--- Start of DATA PROVIDED ---
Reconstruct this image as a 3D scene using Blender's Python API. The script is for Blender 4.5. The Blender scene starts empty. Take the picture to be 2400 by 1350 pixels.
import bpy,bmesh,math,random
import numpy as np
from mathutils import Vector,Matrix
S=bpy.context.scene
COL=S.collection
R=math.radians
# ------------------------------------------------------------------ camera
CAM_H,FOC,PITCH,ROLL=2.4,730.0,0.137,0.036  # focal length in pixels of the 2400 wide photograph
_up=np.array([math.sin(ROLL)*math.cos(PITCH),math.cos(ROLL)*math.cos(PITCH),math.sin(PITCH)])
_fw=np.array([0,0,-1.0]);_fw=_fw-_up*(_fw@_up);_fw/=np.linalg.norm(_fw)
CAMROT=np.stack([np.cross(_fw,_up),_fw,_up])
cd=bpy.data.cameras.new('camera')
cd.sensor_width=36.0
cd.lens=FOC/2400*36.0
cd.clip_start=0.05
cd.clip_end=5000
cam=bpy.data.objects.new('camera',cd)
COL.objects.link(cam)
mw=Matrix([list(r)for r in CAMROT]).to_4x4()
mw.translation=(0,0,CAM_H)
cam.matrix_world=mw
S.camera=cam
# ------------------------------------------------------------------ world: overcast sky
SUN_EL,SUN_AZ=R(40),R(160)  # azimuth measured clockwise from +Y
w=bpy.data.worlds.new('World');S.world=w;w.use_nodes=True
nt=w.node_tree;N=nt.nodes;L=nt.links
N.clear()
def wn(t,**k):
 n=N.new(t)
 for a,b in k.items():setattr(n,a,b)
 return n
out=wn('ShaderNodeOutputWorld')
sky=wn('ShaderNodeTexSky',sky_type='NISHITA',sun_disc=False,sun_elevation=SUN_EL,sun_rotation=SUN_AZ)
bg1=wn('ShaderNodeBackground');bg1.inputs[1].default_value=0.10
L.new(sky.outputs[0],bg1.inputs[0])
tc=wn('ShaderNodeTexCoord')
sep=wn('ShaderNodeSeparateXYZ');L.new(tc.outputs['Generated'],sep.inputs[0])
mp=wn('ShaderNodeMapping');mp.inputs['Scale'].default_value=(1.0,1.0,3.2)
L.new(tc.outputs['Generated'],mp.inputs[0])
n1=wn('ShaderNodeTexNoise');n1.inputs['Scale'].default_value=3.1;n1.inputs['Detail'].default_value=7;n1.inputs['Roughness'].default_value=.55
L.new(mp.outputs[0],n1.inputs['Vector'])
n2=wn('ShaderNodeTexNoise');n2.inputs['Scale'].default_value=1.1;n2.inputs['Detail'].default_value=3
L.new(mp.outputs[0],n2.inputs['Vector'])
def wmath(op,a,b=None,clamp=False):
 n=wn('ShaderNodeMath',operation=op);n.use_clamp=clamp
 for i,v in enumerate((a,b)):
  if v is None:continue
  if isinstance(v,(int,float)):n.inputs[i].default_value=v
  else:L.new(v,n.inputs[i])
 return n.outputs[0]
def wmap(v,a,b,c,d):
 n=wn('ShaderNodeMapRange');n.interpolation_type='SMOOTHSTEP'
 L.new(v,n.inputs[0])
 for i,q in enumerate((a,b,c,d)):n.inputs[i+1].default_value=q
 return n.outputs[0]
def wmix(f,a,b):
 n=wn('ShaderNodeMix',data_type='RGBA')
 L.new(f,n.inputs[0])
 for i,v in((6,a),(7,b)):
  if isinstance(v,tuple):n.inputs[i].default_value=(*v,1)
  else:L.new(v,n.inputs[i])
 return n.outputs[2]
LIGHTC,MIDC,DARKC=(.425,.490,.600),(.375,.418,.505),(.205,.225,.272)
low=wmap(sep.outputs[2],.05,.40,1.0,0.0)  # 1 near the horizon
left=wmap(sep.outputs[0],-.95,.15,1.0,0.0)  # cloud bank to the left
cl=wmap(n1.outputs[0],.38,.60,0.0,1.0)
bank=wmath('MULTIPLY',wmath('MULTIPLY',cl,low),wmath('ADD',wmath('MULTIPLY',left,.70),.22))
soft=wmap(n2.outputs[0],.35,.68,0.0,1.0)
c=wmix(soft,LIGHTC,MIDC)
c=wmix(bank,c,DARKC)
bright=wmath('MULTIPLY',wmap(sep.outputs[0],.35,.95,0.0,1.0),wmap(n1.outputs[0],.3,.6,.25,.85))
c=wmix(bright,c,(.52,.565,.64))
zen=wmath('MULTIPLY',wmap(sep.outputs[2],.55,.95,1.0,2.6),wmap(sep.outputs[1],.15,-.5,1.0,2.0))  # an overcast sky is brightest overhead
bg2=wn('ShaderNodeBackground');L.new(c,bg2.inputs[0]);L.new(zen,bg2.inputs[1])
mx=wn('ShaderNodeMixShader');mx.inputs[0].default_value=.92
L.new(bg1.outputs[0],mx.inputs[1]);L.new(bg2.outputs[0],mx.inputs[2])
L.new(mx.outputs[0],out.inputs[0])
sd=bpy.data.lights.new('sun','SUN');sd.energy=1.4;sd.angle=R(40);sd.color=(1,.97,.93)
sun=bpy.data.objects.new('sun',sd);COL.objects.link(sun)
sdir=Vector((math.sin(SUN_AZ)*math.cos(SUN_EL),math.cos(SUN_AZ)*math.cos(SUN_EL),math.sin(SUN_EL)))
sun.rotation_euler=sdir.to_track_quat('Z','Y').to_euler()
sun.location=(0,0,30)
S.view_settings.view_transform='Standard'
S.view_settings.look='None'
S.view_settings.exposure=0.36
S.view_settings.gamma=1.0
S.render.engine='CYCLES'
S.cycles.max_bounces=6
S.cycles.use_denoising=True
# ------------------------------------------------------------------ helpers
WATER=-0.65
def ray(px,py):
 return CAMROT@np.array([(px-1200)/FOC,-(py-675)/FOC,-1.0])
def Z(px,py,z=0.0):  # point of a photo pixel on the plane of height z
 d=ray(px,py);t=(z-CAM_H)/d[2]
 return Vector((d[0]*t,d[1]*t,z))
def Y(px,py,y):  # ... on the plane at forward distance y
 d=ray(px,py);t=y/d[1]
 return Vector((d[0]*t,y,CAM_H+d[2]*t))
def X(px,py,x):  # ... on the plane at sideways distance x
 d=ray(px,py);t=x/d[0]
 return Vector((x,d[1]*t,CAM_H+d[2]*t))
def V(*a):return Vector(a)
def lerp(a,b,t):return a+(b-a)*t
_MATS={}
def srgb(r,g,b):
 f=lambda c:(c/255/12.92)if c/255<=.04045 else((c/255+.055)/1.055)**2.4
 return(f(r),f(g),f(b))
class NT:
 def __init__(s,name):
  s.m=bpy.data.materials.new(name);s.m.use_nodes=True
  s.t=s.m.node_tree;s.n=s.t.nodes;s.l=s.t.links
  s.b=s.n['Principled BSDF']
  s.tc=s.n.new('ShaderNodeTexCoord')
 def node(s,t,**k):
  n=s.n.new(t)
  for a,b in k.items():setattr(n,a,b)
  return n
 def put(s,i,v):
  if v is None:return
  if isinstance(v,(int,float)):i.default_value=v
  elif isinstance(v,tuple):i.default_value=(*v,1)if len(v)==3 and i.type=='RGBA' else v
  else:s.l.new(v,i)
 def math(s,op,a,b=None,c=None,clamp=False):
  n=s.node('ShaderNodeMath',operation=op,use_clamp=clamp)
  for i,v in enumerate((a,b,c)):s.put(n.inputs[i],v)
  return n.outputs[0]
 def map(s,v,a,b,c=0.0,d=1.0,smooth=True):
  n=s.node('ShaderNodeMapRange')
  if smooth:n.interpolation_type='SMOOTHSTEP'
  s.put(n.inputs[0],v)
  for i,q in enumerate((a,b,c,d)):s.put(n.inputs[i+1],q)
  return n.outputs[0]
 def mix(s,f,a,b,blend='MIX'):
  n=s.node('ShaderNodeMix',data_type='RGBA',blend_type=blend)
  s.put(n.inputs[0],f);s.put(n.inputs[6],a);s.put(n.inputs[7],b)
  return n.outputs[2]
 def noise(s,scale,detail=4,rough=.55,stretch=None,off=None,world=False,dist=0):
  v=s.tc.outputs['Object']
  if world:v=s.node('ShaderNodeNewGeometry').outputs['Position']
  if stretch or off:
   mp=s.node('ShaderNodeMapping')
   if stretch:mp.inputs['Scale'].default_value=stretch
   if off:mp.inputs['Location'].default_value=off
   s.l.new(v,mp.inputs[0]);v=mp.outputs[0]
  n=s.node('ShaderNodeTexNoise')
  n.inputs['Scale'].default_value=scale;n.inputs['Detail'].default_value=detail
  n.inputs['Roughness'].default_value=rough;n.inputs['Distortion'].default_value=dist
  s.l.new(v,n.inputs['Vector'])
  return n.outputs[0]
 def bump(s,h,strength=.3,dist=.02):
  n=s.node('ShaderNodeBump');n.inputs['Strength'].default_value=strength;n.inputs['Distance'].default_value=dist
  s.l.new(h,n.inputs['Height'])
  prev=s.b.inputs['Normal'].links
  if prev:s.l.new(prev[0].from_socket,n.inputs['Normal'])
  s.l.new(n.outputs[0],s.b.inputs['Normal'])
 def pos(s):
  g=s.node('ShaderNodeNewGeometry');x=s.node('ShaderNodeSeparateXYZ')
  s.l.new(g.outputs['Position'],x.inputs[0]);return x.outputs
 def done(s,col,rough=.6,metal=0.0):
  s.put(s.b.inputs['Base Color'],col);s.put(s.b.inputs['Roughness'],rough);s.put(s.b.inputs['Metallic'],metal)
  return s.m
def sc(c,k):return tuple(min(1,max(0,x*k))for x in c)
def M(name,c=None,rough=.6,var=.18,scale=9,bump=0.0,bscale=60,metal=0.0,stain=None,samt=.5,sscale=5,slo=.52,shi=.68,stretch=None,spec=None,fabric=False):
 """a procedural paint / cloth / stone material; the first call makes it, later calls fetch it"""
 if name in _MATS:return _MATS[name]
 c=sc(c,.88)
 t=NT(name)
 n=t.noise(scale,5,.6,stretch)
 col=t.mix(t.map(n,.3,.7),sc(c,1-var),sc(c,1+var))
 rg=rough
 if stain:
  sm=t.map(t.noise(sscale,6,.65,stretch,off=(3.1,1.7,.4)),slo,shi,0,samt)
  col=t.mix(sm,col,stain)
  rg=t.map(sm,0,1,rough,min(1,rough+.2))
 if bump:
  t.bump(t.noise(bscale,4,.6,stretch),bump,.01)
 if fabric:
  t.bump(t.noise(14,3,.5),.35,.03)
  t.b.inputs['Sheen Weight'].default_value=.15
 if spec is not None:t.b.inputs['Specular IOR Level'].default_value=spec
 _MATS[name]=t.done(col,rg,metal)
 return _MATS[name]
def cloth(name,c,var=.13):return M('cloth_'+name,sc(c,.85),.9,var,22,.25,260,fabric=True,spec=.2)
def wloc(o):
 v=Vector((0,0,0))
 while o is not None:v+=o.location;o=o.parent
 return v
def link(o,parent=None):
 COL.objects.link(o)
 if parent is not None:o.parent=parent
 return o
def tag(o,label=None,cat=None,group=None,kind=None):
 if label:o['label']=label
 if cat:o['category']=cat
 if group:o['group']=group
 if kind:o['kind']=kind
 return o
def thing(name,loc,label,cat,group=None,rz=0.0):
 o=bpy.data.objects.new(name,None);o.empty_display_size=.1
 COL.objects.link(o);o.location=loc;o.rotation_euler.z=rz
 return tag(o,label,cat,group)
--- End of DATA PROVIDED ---
# [GIVEN INSTRUCTION]
Pick out the lines that have the word "scene". Copy them all.

# [OUTPUT FOR THIS TASK]
Reconstruct this image as a 3D scene using Blender's Python API. The script is for Blender 4.5. The Blender scene starts empty. Take the picture to be 2400 by 1350 pixels.
S=bpy.context.scene